The state of Georgia is offering the Atlanta Falcons long-term financial security as long as the National Football League team agrees to call the Georgia World Congress Center complex home.

Gov. Sonny Perdue signed legislation this week extending the hotel-motel tax that supports the state-owned Dome through 2050. The tax, which was imposed when the stadium was built in the early 1990s, had been due to expire in 2020.

While the 71,000-seat Georgia Dome is still fewer than two decades old, a wave of new construction has rendered it the fourth oldest in the NFL. Team officials recently expressed their preference for a new open-air stadium for the Falcons on property just north of the Georgia World Congress Center.

The tax bill leaves open that possibility. Under the legislation, the extension of the hotel-motel tax will go through as long as the Falcons either stay at the Dome or move into a "successor facility" at the downtown GWCC complex.
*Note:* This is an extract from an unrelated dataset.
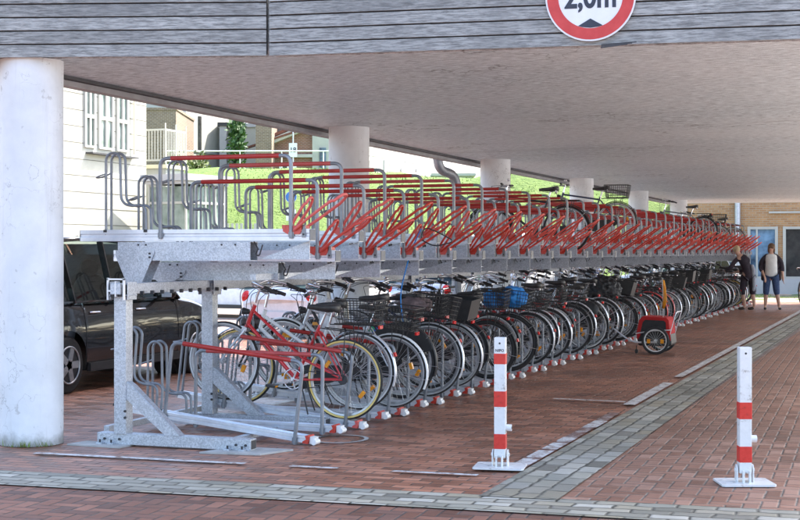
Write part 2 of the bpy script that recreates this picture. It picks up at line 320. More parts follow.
# ------------------------------------------------------------ mesh builder
def vec(a): return Vector(a)
class MB:
    def __init__(s): s.v = []; s.f = []; s.m = []; s.s = []
    def add(s, vs, fs, mi=0, smooth=False):
        o = len(s.v); s.v += [tuple(x) for x in vs]
        for f in fs: s.f.append([i+o for i in f]); s.m.append(mi); s.s.append(smooth)
    def box(s, c, d, mi=0, R=None):
        c = vec(c); h = vec(d)/2
        vs = [Vector((x*h.x, y*h.y, z*h.z)) for x in (-1,1) for y in (-1,1) for z in (-1,1)]
        if R: vs = [R @ x for x in vs]
        vs = [x+c for x in vs]
        s.add(vs, [(0,1,3,2), (4,6,7,5), (0,4,5,1), (2,3,7,6), (0,2,6,4), (1,5,7,3)], mi)
    def bar(s, a, b, w, h, mi=0, up=(0,0,1)):
        a, b = vec(a), vec(b); d = b-a; L = d.length; d.normalize(); u = vec(up)
        sd = d.cross(u)
        if sd.length < 1e-4: sd = d.cross(Vector((1,0,0)))
        sd.normalize(); u = sd.cross(d)
        R = Matrix((d, sd, u)).transposed()
        s.box((a+b)/2, (L, w, h), mi, R)
    def tube(s, pts, r, n=8, mi=0, closed=False, caps=True, flat=1.):
        pts = [vec(p) for p in pts]; N_ = len(pts)
        rs = r if isinstance(r, (list, tuple)) else [r]*N_
        ring0 = None; vs = []
        prev = None
        for i, p in enumerate(pts):
            if closed: t = pts[(i+1) % N_]-pts[i-1]
            elif i == 0: t = pts[1]-p
            elif i == N_-1: t = p-pts[i-1]
            else: t = (pts[i+1]-p).normalized()+(p-pts[i-1]).normalized()
            t.normalize()
            if prev is None:
                a = Vector((0,0,1)) if abs(t.z) < .9 else Vector((0,1,0))
                nrm = t.cross(a).normalized()
            else:
                nrm = prev-t*prev.dot(t)
                nrm = nrm.normalized() if nrm.length > 1e-6 else t.orthogonal().normalized()
            prev = nrm; bn = t.cross(nrm)
            for k in range(n):
                an = 2*PI*k/n; vs.append(p+nrm*math.cos(an)*rs[i]+bn*math.sin(an)*rs[i]*flat)
        fs = []
        for i in range(N_ if closed else N_-1):
            j = (i+1) % N_
            for k in range(n):
                l = (k+1) % n; fs.append((i*n+k, i*n+l, j*n+l, j*n+k))
        s.add(vs, fs, mi, True)
        if caps and not closed:
            s.add(vs[:n], [tuple(range(n))[::-1]], mi); s.add(vs[-n:], [tuple(range(n))], mi)
    def cyl(s, a, b, r, n=12, mi=0, r2=None):
        s.tube([a, b], [r, r if r2 is None else r2], n, mi)
    def torus(s, c, R, r, axis='Y', n=36, k=8, mi=0, flat=1., side=None):
        vs = []; fs = []
        c = vec(c)
        for i in range(n):
            a = 2*PI*i/n
            for j in range(k):
                b = 2*PI*j/k; rr = R+r*math.cos(b); h = r*math.sin(b)*flat
                vs.append(c+Vector((rr*math.cos(a), h, rr*math.sin(a))))
        o = len(s.v); s.v += [tuple(x) for x in vs]
        for i in range(n):
            for j in range(k):
                i2 = (i+1) % n; j2 = (j+1) % k
                s.f.append([o+i*k+j, o+i*k+j2, o+i2*k+j2, o+i2*k+j])
                bm_ = 2*PI*(j+.5)/k
                s.m.append(side if (side is not None and -.75 < math.cos(bm_) < .15 ) else mi); s.s.append(True)
    def prism(s, poly, y0, y1, mi=0, axis='Y'):
        n = len(poly)
        def P(a, b, y): return {'Y': (a, y, b), 'X': (y, a, b), 'Z': (a, b, y)}[axis]
        vs = [P(a, b, y0) for a, b in poly]+[P(a, b, y1) for a, b in poly]
        fs = [tuple(range(n)), tuple(range(2*n-1, n-1, -1))]+[(i, i+n, (i+1) % n+n, (i+1) % n) for i in range(n)]
        s.add(vs, fs, mi)
    def blob(s, c, d, mi=0, seed=0, amp=.15, sub=3, fr=3.):
        bm = bmesh.new(); bmesh.ops.create_icosphere(bm, subdivisions=sub, radius=1)
        c = vec(c); vs = []
        for v in bm.verts:
            k = 1+amp*noise.noise(v.co*fr+Vector((seed*3.1, seed, 7)))+amp*.6*noise.noise(v.co*fr*2.7+Vector((seed, 5, seed*2)))
            vs.append(c+Vector((v.co.x*d[0]*k, v.co.y*d[1]*k, v.co.z*d[2]*k)))
        s.add(vs, [[v.index for v in f.verts] for f in bm.faces], mi, True); bm.free()
    def mesh(s, name, mats, fix=True):
        me = bpy.data.meshes.new(name); me.from_pydata(s.v, [], s.f)
        for m_ in (mats if isinstance(mats, (list, tuple)) else [mats]):
            me.materials.append(M[m_] if isinstance(m_, str) else m_)
        me.polygons.foreach_set('material_index', s.m); me.polygons.foreach_set('use_smooth', s.s)
        if fix:
            bm = bmesh.new(); bm.from_mesh(me); bmesh.ops.recalc_face_normals(bm, faces=bm.faces); bm.to_mesh(me); bm.free()
        me.update(); return me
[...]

In a flurry of bill signing aimed at beating next week's deadline, the governor also put his name to legislation that will:

- overhaul Georgia's property assessment system. Among other things, the bill requires tax assessors to take into account the effects of foreclosures within the neighborhood when establishing the values of nearby homes for tax purposes.
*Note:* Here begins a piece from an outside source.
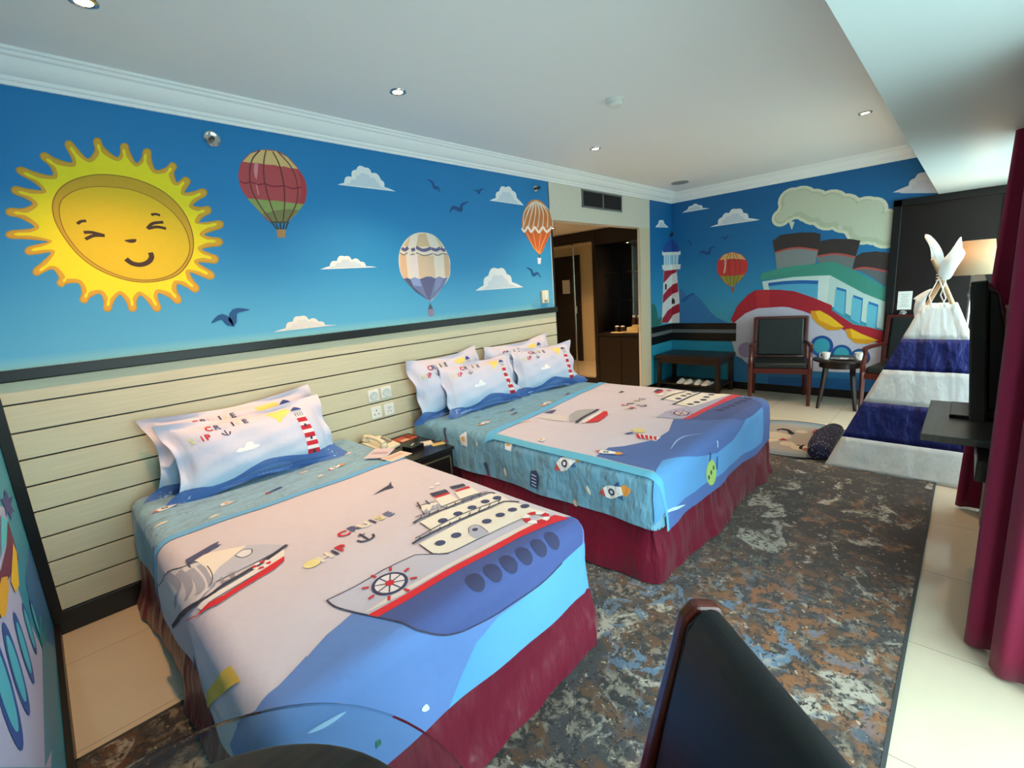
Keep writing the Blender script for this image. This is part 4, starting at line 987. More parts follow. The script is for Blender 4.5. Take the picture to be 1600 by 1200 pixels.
M_greenl = mat('dark_green_leather', '#141d1d', 0.4, bump=(150, 0.001))
armchair((6.205, -1.51, 0), PI+PR(15), 'dark green leather armchair by the painted ship, left of the round table', leather=M_greenl)
armchair((6.19, -2.66, 0), PI-PR(10), 'dark armchair half hidden behind the play tent, right of the round table', leather=M_greenl)
def side_chair(loc, rz, label):
    t = empty('dining_chair', loc, rz, label, 'chair'); w = .27
    for s in (1, -1):
        mk('leg', tube(nb(), [(.20, s*w*.9, 0), (.20, s*w*.9, .42)], [.017, .024], 4), M_mahog, t, bevel=.003)
        bm = nb(); yy = s*w
        out = [(-.335, 0), (-.30, 0), (-.195, .44), (-.215, .60), (-.296, .935), (-.316, .956), (-.358, .948), (-.364, .93), (-.285, .60), (-.272, .44)]
        prism(bm, out, yy-.015, yy+.015, 'y'); mk('back_post', bm, M_mahog, t, bevel=.009, seg=3)
    bm = nb(); box(bm, -.26, .22, -w+.02, w-.02, .37, .43); mk('seat_frame', bm, M_mahog, t, bevel=.004)
    mk('seat', bx(-.25, .235, -w+.005, w-.005, .425, .49), M_leather, t, bevel=.028, seg=4, smooth=True)
    out = [(-.265, .50), (-.215, .50), (-.225, .60), (-.262, .78), (-.296, .925), (-.312, .949), (-.334, .957), (-.352, .949), (-.352, .93), (-.305, .74), (-.275, .60)]
    mk('backrest', prism(nb(), out, -w+.016, w-.016, 'y'), M_leather, t, bevel=.010, seg=4, smooth=True)
    bm = nb()
    for s in (-1,): tube(bm, [(-.219, s*(w-.022), .52), (-.262, s*(w-.022), .76), (-.300, s*(w-.022), .93), (-.322, s*(w-.022), .952)], .004, 8)
    mk('piping', bm, mat('dark_piping', '#0b0b0d', .45), t, smooth=True)
    return t
side_chair((0.43, -2.79, .0135), math.atan2(.62, -.78), 'black leather chair with red wood side frame in the foreground, at the glass table')
# round lamp table between the armchairs
t = empty('side_table', (6.17, -2.10, 0), label='small round dark wood table with splayed legs between the two armchairs', cat='table')
mk('tabletop', lathe(nb(), [(.0, .505), (.235, .505), (.25, .512), (.25, .525), (.243, .53), (0, .53)], seg=40), M_walnut, t, smooth=True)
mk('apron', lathe(nb(), [(.17, .44), (.185, .44), (.185, .506), (.17, .506)], seg=30, cap=False), M_walnut, t, smooth=True)
for i in range(4):
    a = PI/4+i*PI/2+.12; ca, sa = math.cos(a), math.sin(a)
    mk('leg', tube(nb(), [(ca*.16, sa*.16, .50), (ca*.185, sa*.185, .28), (ca*.235, sa*.235, 0)], [.026, .023, .017], 4), M_walnut, t, bevel=.003)
def cup(loc, rz, label, s=1.0, group=None):
    t = empty('cup', loc, rz, label, 'cup', group)
    mk('body', lathe(nb(), [(.0, .002), (.026*s, .0), (.034*s, .03*s), (.038*s, .075*s), (.035*s, .075*s), (.031*s, .03*s), (.0, .008)], seg=24), M_porc, t, smooth=True)
    mk('handle', tube(nb(), [(.034*s, 0, .062*s), (.055*s, 0, .06*s), (.06*s, 0, .04*s), (.05*s, 0, .02*s), (.032*s, 0, .02*s)], .0045*s, 8), M_porc, t, smooth=True)
cup((6.08, -1.99, .53), PR(100), 'white cup on the left edge of the round table', 1.0, None)
cup((6.12, -2.27, .53), PR(170), 'white cup on the right edge of the round table', 1.05, None)
t = empty('tea_tray', (6.10, -2.13, .53), label='small oval silver tray in the middle of the round table', cat='tray')
bm = lathe(nb(), [(0, .0), (.075, 0), (.095, .012), (.092, .014), (.074, .004), (0, .004)], seg=28)
bmesh.ops.scale(bm, vec=(.8, 1.15, 1), verts=bm.verts); mk('dish', bm, M_chrome, t, smooth=True)
t = empty('sachet', (6.06, -2.15, .546), label='white sachet lying on the silver tray', cat='packet')
mk('paper', bx(-.02, .03, -.04, .03, 0, .006), M_plastic, t, bevel=.002)
# luggage bench in the corner
t = empty('luggage_bench', (6.27, -.46, 0), label='dark wooden luggage bench with lower shelf in the corner under the black rails', cat='bench')
x0, x1, y0, y1 = 6.02, 6.56, -.90, -.04
mk('tabletop', bx(x0, x1, y0, y1, .455, .50), M_walnut, t, world=True, bevel=.004)
bm = nb(); box(bm, x0+.02, x0+.04, y0+.05, y1-.05, .39, .455); box(bm, x1-.04, x1-.02, y0+.05, y1-.05, .39, .455); box(bm, x0+.05, x1-.05, y0+.03, y0+.05, .39, .455); box(bm, x0+.05, x1-.05, y1-.05, y1-.03, .39, .455)
mk('apron', bm, M_walnut, t, world=True, bevel=.002)
for X in (x0+.015, x1-.065):
    for Y in (y0+.015, y1-.065): mk('leg', bx(X, X+.05, Y, Y+.05, 0, .456), M_walnut, t, world=True, bevel=.004)
mk('shelf', bx(x0+.03, x1-.03, y0+.03, y1-.03, .10, .125), M_walnut, t, world=True, bevel=.003)
# towelling slippers on its shelf
M_towel = mat('white_towelling', '#dcdcd6', 0.9, bump=(120, 0.004))
def slipper(x, y, rz, label):
    t = empty('slipper', (x, y, .125), rz, label, 'slipper', 'slippers on the bench shelf')
    out = cat([(-.12, .028), (-.06, .036), (.03, .042), (.10, .038), (.13, 0), (.10, -.038), (.03, -.042), (-.06, -.036), (-.12, -.028), (-.135, 0)], True, 3)
    mk('sole', prism(nb(), out, 0, .012), M_towel, t, bevel=.003)
    bm = nb(); R = []
    for i in range(7):
        f = i/6; xx = .0+.105*f; hw = .042-.012*f*f; hh = .045*(1-.55*f)
        R.append([bm.verts.new((xx, hw*math.cos(PI*k/8), .010+hh*math.sin(PI*k/8))) for k in range(9)])
    for i in range(6):
        for k in range(8): bm.faces.new((R[i][k], R[i][k+1], R[i+1][k+1], R[i+1][k]))
    bm.faces.new(R[-1])
    mk('upper', bm, M_towel, t, smooth=True)
for x, y, rz, lb in ((6.16, -.36, PR(180), 'white slipper at the left end of the bench shelf'), (6.15, -.47, PR(172), 'white slipper second from the left on the bench shelf'),
                     (6.17, -.58, PR(186), 'white slipper third from the left on the bench shelf'), (6.15, -.70, PR(176), 'white slipper nearest the right legs of the bench')): slipper(x, y, rz, lb)

# foreground glass table
t = empty('glass_table', (.13, -2.51, .0135), label='round glass topped table with dark wood under-top at the bottom of the photo', cat='table')
gm = mat('table_glass', '#eaf4f1', 0.02, trans=1.0, ior=1.25)
mk('glass_top', lathe(nb(), [(0, .732), (.397, .732), (.40, .736), (.397, .742), (0, .742)], seg=72), gm, t, smooth=True)
mk('under_top', lathe(nb(), [(0, .69), (.315, .69), (.335, .70), (.335, .718), (.328, .722), (0, .722)], seg=64), mat('table_veneer', '#8a6248', 0.4, vary=(9, 0.2, (1, 7, 1))), t, smooth=True)
mk('column', lathe(nb(), [(.0, .03), (.06, .03), (.045, .12), (.035, .4), (.05, .62), (.10, .69), (0, .69)], seg=28), M_walnut, t, smooth=True)
mk('foot', lathe(nb(), [(0, 0), (.22, 0), (.22, .015), (.08, .035), (0, .035)], seg=36), M_walnut, t, smooth=True)
for i in range(4):
    a = i*PI/2+.6; mk('spacer', lathe(nb(), [(0, .722), (.012, .722), (.012, .732), (0, .732)], (.25*math.cos(a), .25*math.sin(a), 0), 12), M_chrome, t, smooth=True)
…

- sell off a large portion of a state environmental loan fund that helps support local water and sewer projects. The move, strongly opposed by local governments and environmental groups, is aimed at raising about $300 million to help balance the recession-ravaged state budget.

- give a green light to plans to build a 440-acre reservoir to serve several cities in south Fulton County. Environmental advocates complained when a procedural maneuver on the last day of this year's legislative session gave the bill statewide scope instead of limiting it to the south Fulton project.

- modernize Georgia's telecommunications laws by ending large disparities in access charges levied by telecom giants, wireless companies and local phone companies. The measure also clamps new restrictions on a state fund that subsidizes local companies with money that comes primarily from their larger competitors.